NC: Anti-Muslim Literature Isn't Freedom of Speech


CAIR: TEEN'S DAD SAYS 'ANTI-MUSLIM' LITERATURE HANDED OUT IN CLASS ISN'T FREEDOM OF SPEECH

The father of a North Carolina ninth grader who was given 'anti-Muslim' literature in class says the material handed out is not an issue of free speech, but of slander and defamation.

"First of all, it slanders, things like, Mohammed is a 'criminal,' is 'demon possessed' ... that just made my blood boil," said Tariq Butte, whose daughter Saira, was one student who participated in the ninth grade orientation seminar at Enloe High School in Wake County, N.C., where the material was distributed.

Butte is not a practicing Muslim; his wife is Christian and his kids are taught to accept and respect all religions.

"So for a person like me to feel like that - I've never been to a mosque - to feel like that … for me to feel such hideous attacks, they were not just pointing out failures or weaknesses in Islam or Muslims, they were just attacking."

A representative from the Kamil International Ministries Organization, a Christian group based in Raleigh, was invited by a teacher to come and speak to the class. He handed out literature class that compared the teachings of Jesus with accusations against Islam's Prophet Muhammad; Muslims Jesus as a prophet of God equal to the prophet Muhammad. . .

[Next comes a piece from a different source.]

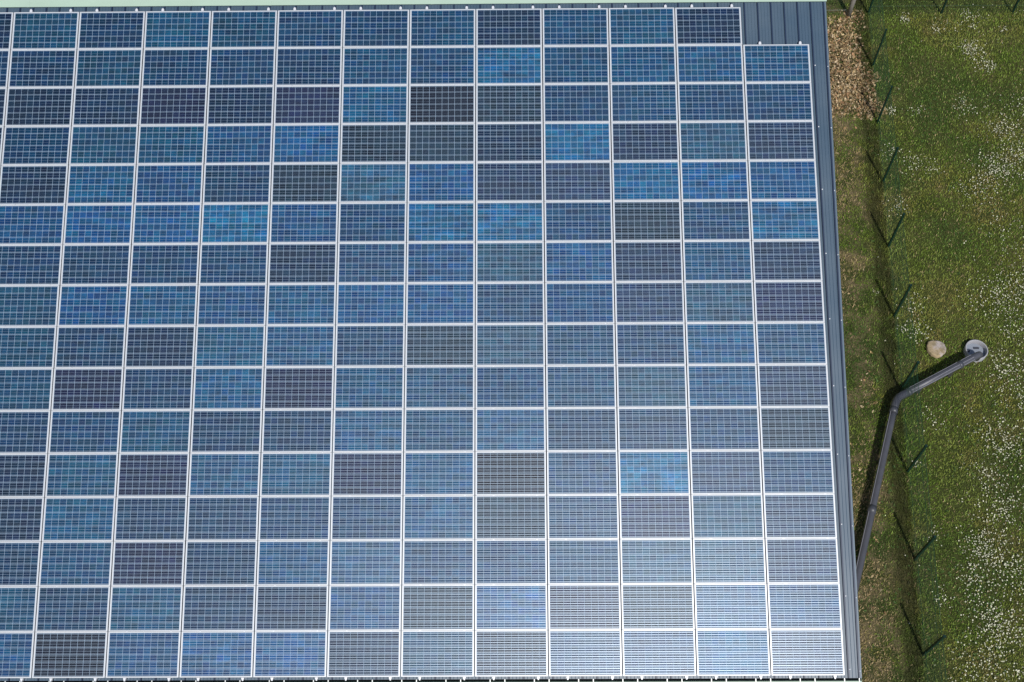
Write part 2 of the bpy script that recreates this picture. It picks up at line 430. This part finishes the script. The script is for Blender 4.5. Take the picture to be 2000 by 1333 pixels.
for r, line in enumerate(ROWS):
    codes = [line[i:i+2] for i in range(0, 39, 3)]
    for ci, code in enumerate(codes):
        c = ci-1
        if code[0] == '.' or (c == -1 and r > 4): continue
        base, words = PAL[code[0]]
        q_ = .10 if code[0] in 'KEPN' else .30; base = [b_ + (m_-b_)*q_ for b_, m_ in zip(base, (36, 72, 110))]; base = [base[0]*.96, base[1]*1.045, base[2]*.98]
        lin = np.array(srgb(*base)); m = {'-': .80, '+': 1.12, '*': .93}.get(code[1:2], 1.0)
        lin = lin*.62*m*random.uniform(.94, 1.06)
        var = {'*': .85}.get(code[1:2], random.uniform(.30, .60))
        pos = rp((c-7+.5)*PX, (8-r-.5)*PY, 0)
        # every panel sits a hair differently
        tilt = Matrix.Rotation(random.gauss(0, .0055), 3, 'X') @ Matrix.Rotation(random.gauss(0, .0035), 3, 'Y')
        if (r, c) == (15, 10): tilt = Matrix.Rotation(-.006, 3, 'X')
        if prot is None:
            p = empty('solar_panel', pos, ROT @ tilt); prot = p
            f_ = link('frame', frame_me, p); g_ = link('glass_face', glass_me, p)
            prot_f, prot_g = f_, g_
        else:
            p = prot.copy(); COL.objects.link(p); p.matrix_world = Matrix.Translation(pos) @ (ROT @ tilt).to_4x4()
            f_ = prot_f.copy(); f_.parent = p; COL.objects.link(f_)
            g_ = prot_g.copy(); g_.parent = p; COL.objects.link(g_)
        g_.color = (*[float(x) for x in lin], var)
        fromright = 11-c
        look = {'*': 'patchy ', '-': 'dull ', '+': 'slightly lighter '}.get(code[1:2], '') if code[0] in 'LCSGBTE' else ''
        if look == 'slightly lighter ': look = ''
        rowtxt = ORD[r]+' row' + (' by ridge cap' if r == 0 else ' by gutter' if r == 15 else ' from ridge')
        coltxt = 'rightmost column' if fromright == 0 else CORD[fromright]+' column from right'
        if c == -1: coltxt = 'column cut by the left edge'
        tag(p, f'{look}{words} solar panel, {rowtxt}, {coltxt}', 'solar panel', 'solar panels laid in rows over the roof')

# ------------------------------------------------------------------ mounting rails under the panels
def rail_meshes(vtop):
    L0, L1 = -8*PY-.035, vtop+.035
    rm = MB(); rm.box((-.018, L0, HR+.036), (.018, L1, -.0435))
    return rm.mesh('rail_profile', M_RAIL)
rail_a, rail_b = rail_meshes(8*PY), rail_meshes(7*PY)
te = MB()   # rounded end clamp standing at the upper rail end
te.prism([(-.024, 0, -.080), (-.034, .012, -.080), (-.026, .062, -.080), (0, .078, -.080), (.026, .062, -.080), (.034, .012, -.080), (.024, 0, -.080)], (0, 0, .076))
te_me = te.mesh('upper_end_clamp', M_CLAMP)
be = MB()
be.prism([(-.034, 0, -.085), (.034, 0, -.085), (.012, -.072, -.085), (-.010, -.072, -.085)], (0, 0, .078))
be_me = be.mesh('lower_end_clamp', M_CLAMP)
mc = MB(); mc.box((-.014, -.014, -.0005), (.014, .014, .0045)); mc_me = mc.mesh('mid_clamp', M_RAIL)
rail0 = None
for c in range(0, 12):
    for side in (0, 1):
        uu = (8.12 if side else 7.114) - (11-c)*1.67
        top = 7*PY if c == 11 else 8*PY
        e = empty('mounting_rail', rp(uu, 0, 0), ROT) if rail0 is None else rail0.copy()
        if rail0 is None: rail0 = e
        else:
            COL.objects.link(e); e.matrix_world = Matrix.Translation(rp(uu, 0, 0)) @ ROT.to_4x4()
        link('rail_profile', rail_b if c == 11 else rail_a, e)
        link('upper_end_clamp', te_me, e, (0, top+.006, 0)); link('lower_end_clamp', be_me, e, (0, -8*PY-.006, 0))
        for r in range(1, 16):
            v = (8-r)*PY
            if v < top-.1: link('mid_clamp', mc_me, e, (0, v, 0))
        which = 'right-hand' if side else 'left-hand'
        fr_ = 'rightmost' if c == 11 else CORD[11-c]
        tail = 'shorter rightmost panel column' if c == 11 else f'{fr_} panel column from the right'
        tag(e, f'{which} aluminium mounting rail under the {tail}', 'mounting rail', 'aluminium rails under the solar panels')

# ------------------------------------------------------------------ fences
def mesh_panel(L, H, name='mesh_panel', sx=.07, sz=.08, r=.0015):
    m = MB()
    nx = int(L/sx)
    for i in range(nx+1):
        x = i*L/nx; m.prism([(x-r, -r, .03), (x+r, -r, .03), (x, r, .03)], (0, 0, H-.03))
    nz = int(H/sz)
    for i in range(nz+1):
        z = .03+i*(H-.03)/nz; m.prism([(0, r+.0003, z-r), (0, r+.0003, z+r), (0, 3*r, z)], (L, 0, 0))
    return m.mesh(name, M_WIRE)
pm = MB(); pm.box((-.029, -.029, 0), (.029, .029, 1.72)); pm.box((-.033, -.033, 1.721), (.033, .033, 1.74)); post_me = pm.mesh('fence_post', M_POST)
def fence(name, A, B, npost, label, first_post=True):
    A, B = Vector((*A, 0)), Vector((*B, 0)); d = (B-A); step = d.length/(npost-1)
    e = empty(name, A); e.rotation_euler = (0, 0, math.atan2(d.y, d.x))
    me = mesh_panel(step-.056, 1.62)
    for i in range(npost):
        if i or first_post: link('fence_post', post_me, e, (i*step, 0, 0))
        if i < npost-1: link('mesh_panel', me, e, (i*step+.028, 0, 0))
    tw = MB()
    for z in (.35, .85, 1.35, 1.66): tw.tube([(0, .035, z), (d.length, .035, z)], .004, 5)
    tw.build('tension_wire', M_WIRE, e)
    tag(e, label, 'fence'); return e
S0 = F0 - FD*2.55*2; fence('wire_fence', tuple(S0), tuple(F1), 12, 'green wire mesh fence running beside the building through the grass, crossed by the grey pipe')
fence('wire_fence', (12.90+.06, 30.13), (23.1, 30.0), 5, 'green wire mesh fence along the top end of the lawn, square to the other', False)
# short wire run from building to the grey post
sw = empty('strand_wire_fence', (12.1, 30.05, 0))
s_ = MB()
for z, y in ((.30, .0), (.80, .02), (1.25, .0), (1.6, .01)): s_.tube([(-.06, y, z), (-2.0, y+.03, z-.02), (-4.5, y+.05, z)], .006, 5)
s_.build('wire_strand', plain('galvanised_wire', (.34, .38, .30), .4, .4, .1), sw)
mp = link('mesh_panel', mesh_panel(4.4, 1.55), sw, (-4.5, .08, 0))
tag(sw, 'pale strand wires stretched between the grey wooden post and the building corner', 'wire fence')
wp = MB(); 
wp.tube([(0, 0, 0), (.01, 0, .7), (.015, .01, 1.4), (.02, 0, 2.15)], [.085, .08, .078, .07], 9)
o = wp.build('wooden_post', M_WOOD, None, True); o.location = (12.18, 30.06, 0)
tag(o, 'thick grey weathered wooden post beside the heap of dry leaves', 'post')

# ------------------------------------------------------------------ drain pipe, well ring, slab
pipe = empty('drain_pipe', (10.92, 14.55, 0))
def P(x, y, z): return (x-10.92, y-14.55, z)
R = .100
lo = MB(); lo.tube([P(7.75, 6.27, .28), P(8.887, 9.24, .33), P(9.60, 11.12, .36), P(10.54, 13.62, .40), P(10.83, 14.36, .42)], R, 20)
lo.build('pipe_length', M_PIPE, pipe, True)
hi = MB(); hi.tube([P(11.10, 14.65, .425), P(12.25, 15.23, .46), P(13.36, 15.80, .49), P(13.46, 15.855, .485), P(13.545, 15.90, .45), P(13.58, 15.935, .38), P(13.59, 15.965, .25), P(13.59, 15.975, .12)], R, 20)
hi.build('pipe_length', M_PIPE, pipe, True)
for dx, dy, dz in ((-.036, .072, .062), (.012, -.020, .099), (.040, -.078, .052)):
    q = MB(); q.tube([P(11.30+dx, 14.75+dy, .427+dz), P(12.25+dx, 15.23+dy, .46+dz), P(13.30+dx, 15.77+dy, .488+dz)], .009, 6); q.build('seam_bead', M_BEAD, pipe)
q = MB(); q.tube([P(8.0-.075, 6.93+.028, .29+.066), P(9.60-.075, 11.12+.028, .36+.066), P(10.76-.075, 14.2+.028, .416+.066)], .009, 6); q.build('seam_bead', M_BEAD, pipe)
ef = MB(); ef.tube([P(10.74, 14.12, .414), P(10.82, 14.34, .42), P(10.885, 14.47, .421), P(10.97, 14.57, .423), P(11.07, 14.635, .425), P(11.28, 14.74, .43)], R+.013, 20)
ef.build('elbow', M_FIT, pipe, True)
for q in ((10.72, 14.08, .413, 10.78, 14.24, .416), (11.22, 14.71, .429, 11.32, 14.76, .432), (9.60, 11.12, .36, 9.67, 11.31, .363), (12.85, 15.535, .476, 12.95, 15.587, .479)):
    k_ = MB(); k_.tube([P(*q[:3]), P(*q[3:])], R+.019, 20); k_.build('socket_collar', M_FIT, pipe, True)
for x_, y_, zc in ((11.7, 14.952, .44), (12.7, 15.458, .47), (10.2, 12.715, .39), (9.25, 10.20, .345)):
    k_ = MB(); k_.box((x_-10.92-.05, y_-14.55-.05, 0), (x_-10.92+.05, y_-14.55+.05, zc-.085)); k_.build('support_block', M_GUTIN, pipe)
tag(pipe, 'dark grey round drain pipe with an elbow, running from the building to the well ring', 'pipe')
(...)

The Council on American-Islamic Relations wrote to the Adelphos Burns, superintendent of the Wake County Public School System, asking for an apology to the students, as well as disciplinary action against the teacher, a review of policies regarding what outside speakers are allowed to speak in class, and more diversity training for starr.

"It is unconscionable for a teacher at any public school to abuse his or her position of trust by forcing such hate-filled, inaccurate and intolerant materials on students," CAIR Legal Director Arsalan Iftikhar wrote in the letter. "One can only imagine what a Muslim student in the class might have experienced and how students of other faiths will now regard their Muslim classmates."

CAIR spokesman Ibrahim Hooper told FOXNews.com on Thursday that so far, the group hasn't received any formal response. Cochran, the school's principal, also did not immediately return calls to FOXNews.com for comment.

At the very least, Hooper said, someone from the Muslim community should have been invited to come in the same day as the Kamil representative to give the Muslim perspective.

"At least that would have been something, but to just bring in this person, presented by an authority person like a teacher, 'here's someone who's going to teach you Islam ... if he was going to stage a public forum and denounce Islam, that's fine," Hooper said.

"This was a captive audience with captive minds who were offered no rebuttal to this type of bigotry."